When I was a kid we had a Beta deck instead of VHS.  That meant I could never rent movies, but we always had tons of recorded cartoon specials and movies and shows.  It was kind of fun because you could keep seeing the old McDonalds commercials and old trailers for movies that were coming out into the theater then.  Our recorded Beta tape of Garfield's Halloween had a trailer on it for The Ice Pirates, an awesome low budget sci-fi comedy from 1984 with Robert Urich, Ron Pearlman and Anjelica Huston.  Trust me when I say that it's funny and ridiculous. So I spent many years watching this trailer, always wondering if I'd ever see that movie in my life, or if anyone ever saw it.  Then one day my dad came home with two huge boxes.  He had gone to an electronics store, and because Beta had recently lost in the format war to VHS, he got a shit-ton of Beta tapes for cheap.  We ended up with the oddest assortment of crap and greatness all at once.  Imagine my surprise and excitement when I rummaged through the boxes and found a copy of The Ice Pirates!  I saw the movie and it is what it is: Not great, but far from awful; very watchable and enjoyable.  Plus it's always fun to go back and revisit old movies with people who were just starting their careers, but maybe that's tomorrow's post.

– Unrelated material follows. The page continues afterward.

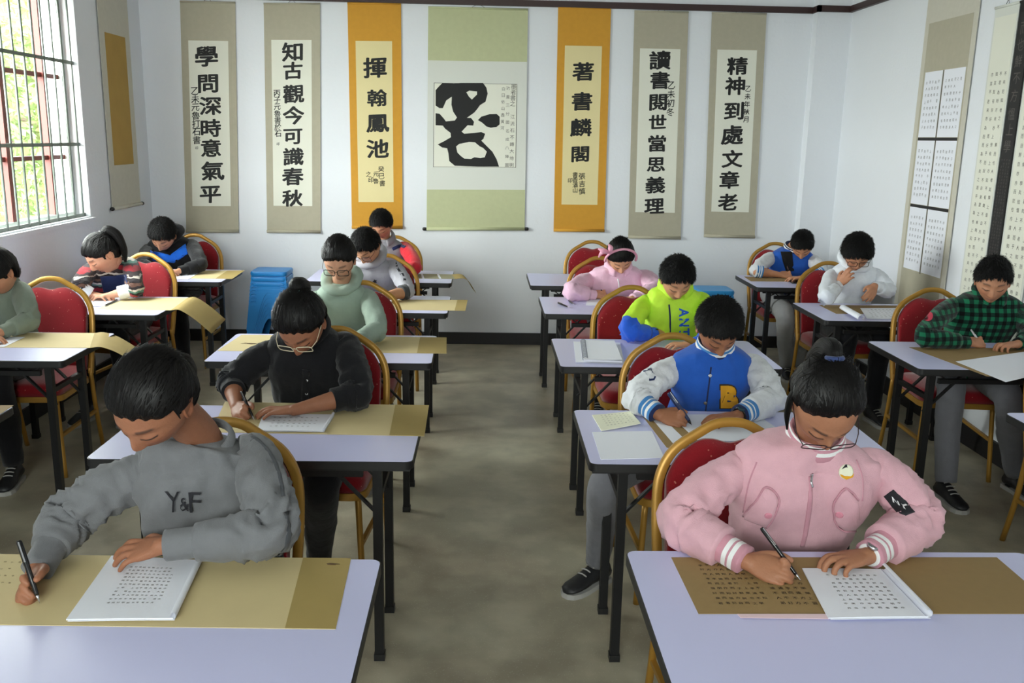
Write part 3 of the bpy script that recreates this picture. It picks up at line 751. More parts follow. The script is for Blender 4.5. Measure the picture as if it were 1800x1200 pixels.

I'll leave you with one more, and then maybe you will want to share some scenes that are lost in your own minds.  (Maybe I can help you piece those mysteries together.)  My favorite holiday is Halloween and I love, more than anything else, the atmosphere that pervades television during Halloween.  Channels add all sorts of cauldron and cobweb graphics, and the color and music queues change to reflect the feel of the haunting season.  I never took note of television schedules.  I never watched any shows on a regular basis, I always just turned the set on and checked the channels that I remembered had good shows.  Consequently I would tune into the middle of interesting things never to know what they were or see them again.  One year in October I tuned into some channel and saw a Halloween cartoon that I had never seen before. There was a green goblin-looking guy in a suite with a huge cape and some costumed-kids were hanging onto the ends of his cape and they were flying.  They flew to a place where there was a broom festival and witches were chanting and cavorting about.  The show had a great feel to it, good atmosphere too.  I always wanted to know what it was, but never saw it on TV again.  By accident I started reading a great Ray Bradbury book, years and years later, called "The Halloween Tree".  Something in my memory jogged and I checked good ol' imdb.com to see if there was ever a movie version made.  There was of course, an animated movie of the same name.  I rented it, and then bought it immediately.  I still watch it every year, but on VHS as there isn't a DVD version yet.  Searching specifically for something can be fun, but stumbling upon some treasure from your past is even better.